In his presentation "Designing For Rapid Release" (slides) Sam Newman points out an ugly fact that we often try to ignore: SOA and DRY are to a large extent opposed forces.
Of course this is not a new break-through discovery and I guess it is also nothing new for most battle-proven enterprise developers. But I also have the experience that in most SOA projects this topic is treated like the crazy uncle in the attic: You don't talk about it and you certainly don't plan for it.
The result is usually a schizophrenic feeling: The architecture postulates nice decoupling, but in reality we end up with the feeling that we are not doing it right: either we are using shared logic in several services which negates idea of decoupling or we have a lot of code duplication.
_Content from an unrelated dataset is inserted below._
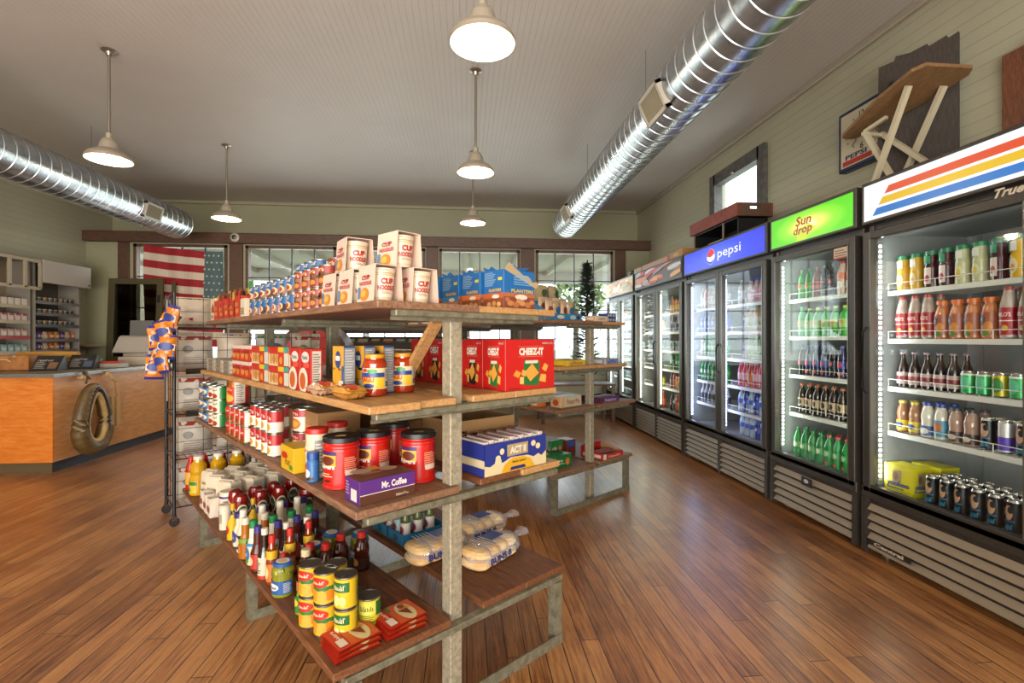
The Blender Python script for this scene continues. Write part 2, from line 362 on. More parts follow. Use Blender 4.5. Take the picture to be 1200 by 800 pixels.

In the presentation Sam illustrated this conflict with two services that share a common domain model:
In the above picture, since service A and service B are both using a common model from a shared library, they get tightly coupled. On the other hand managing the development and releases of the shared library all of a sudden gets much more complicated under the premise that service A and service B should be decoupled.
He further brings the incompatibility of SOA and DRY to the point with the following quote:
Ending up with tightly bound services because of code-reuse is significantly worse than to copy & paste that code.
I like that Sam makes the conflict between SOA and DRY explicit. Not ignoring this fact is the first step to objectively balance the tradeoffs and to honestly plan how to deal with the drawbacks of either approach.